### Problem description
Copy each line below without leaving any out.

### Source excerpt
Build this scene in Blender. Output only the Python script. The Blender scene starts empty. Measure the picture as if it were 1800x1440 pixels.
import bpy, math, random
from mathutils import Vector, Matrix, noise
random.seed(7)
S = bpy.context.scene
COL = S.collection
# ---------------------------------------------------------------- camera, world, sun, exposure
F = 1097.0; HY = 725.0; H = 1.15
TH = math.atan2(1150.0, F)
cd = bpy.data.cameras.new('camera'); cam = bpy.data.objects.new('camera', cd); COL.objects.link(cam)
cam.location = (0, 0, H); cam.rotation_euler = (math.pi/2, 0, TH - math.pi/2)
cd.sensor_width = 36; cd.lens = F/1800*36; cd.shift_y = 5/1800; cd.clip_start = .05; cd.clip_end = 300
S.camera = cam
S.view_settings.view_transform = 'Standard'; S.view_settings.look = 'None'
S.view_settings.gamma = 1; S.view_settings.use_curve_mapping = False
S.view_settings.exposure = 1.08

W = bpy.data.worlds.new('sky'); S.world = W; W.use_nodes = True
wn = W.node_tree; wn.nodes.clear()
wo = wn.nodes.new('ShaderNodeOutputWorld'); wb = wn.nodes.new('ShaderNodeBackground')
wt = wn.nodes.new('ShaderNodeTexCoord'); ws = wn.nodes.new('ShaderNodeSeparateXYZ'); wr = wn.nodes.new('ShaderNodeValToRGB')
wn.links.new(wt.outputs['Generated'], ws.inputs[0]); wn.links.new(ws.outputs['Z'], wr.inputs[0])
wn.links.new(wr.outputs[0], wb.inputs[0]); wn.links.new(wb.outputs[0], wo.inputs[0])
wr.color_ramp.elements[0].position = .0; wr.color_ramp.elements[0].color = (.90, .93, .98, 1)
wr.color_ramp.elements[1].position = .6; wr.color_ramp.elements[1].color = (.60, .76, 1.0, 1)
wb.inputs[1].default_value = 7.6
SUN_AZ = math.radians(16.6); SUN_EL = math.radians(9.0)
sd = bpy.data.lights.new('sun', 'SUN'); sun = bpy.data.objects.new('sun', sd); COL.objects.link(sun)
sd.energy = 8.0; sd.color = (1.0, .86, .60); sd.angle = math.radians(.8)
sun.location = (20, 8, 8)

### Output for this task
Build this scene in Blender. Output only the Python script. The Blender scene starts empty. Measure the picture as if it were 1800x1440 pixels.
import bpy, math, random
from mathutils import Vector, Matrix, noise
random.seed(7)
S = bpy.context.scene
COL = S.collection
# ---------------------------------------------------------------- camera, world, sun, exposure
F = 1097.0; HY = 725.0; H = 1.15
TH = math.atan2(1150.0, F)
cd = bpy.data.cameras.new('camera'); cam = bpy.data.objects.new('camera', cd); COL.objects.link(cam)
cam.location = (0, 0, H); cam.rotation_euler = (math.pi/2, 0, TH - math.pi/2)
cd.sensor_width = 36; cd.lens = F/1800*36; cd.shift_y = 5/1800; cd.clip_start = .05; cd.clip_end = 300
S.camera = cam
S.view_settings.view_transform = 'Standard'; S.view_settings.look = 'None'
S.view_settings.gamma = 1; S.view_settings.use_curve_mapping = False
S.view_settings.exposure = 1.08

W = bpy.data.worlds.new('sky'); S.world = W; W.use_nodes = True
wn = W.node_tree; wn.nodes.clear()
wo = wn.nodes.new('ShaderNodeOutputWorld'); wb = wn.nodes.new('ShaderNodeBackground')
wt = wn.nodes.new('ShaderNodeTexCoord'); ws = wn.nodes.new('ShaderNodeSeparateXYZ'); wr = wn.nodes.new('ShaderNodeValToRGB')
wn.links.new(wt.outputs['Generated'], ws.inputs[0]); wn.links.new(ws.outputs['Z'], wr.inputs[0])
wn.links.new(wr.outputs[0], wb.inputs[0]); wn.links.new(wb.outputs[0], wo.inputs[0])
wr.color_ramp.elements[0].position = .0; wr.color_ramp.elements[0].color = (.90, .93, .98, 1)
wr.color_ramp.elements[1].position = .6; wr.color_ramp.elements[1].color = (.60, .76, 1.0, 1)
wb.inputs[1].default_value = 7.6
SUN_AZ = math.radians(16.6); SUN_EL = math.radians(9.0)
sd = bpy.data.lights.new('sun', 'SUN'); sun = bpy.data.objects.new('sun', sd); COL.objects.link(sun)
sd.energy = 8.0; sd.color = (1.0, .86, .60); sd.angle = math.radians(.8)
sun.location = (20, 8, 8)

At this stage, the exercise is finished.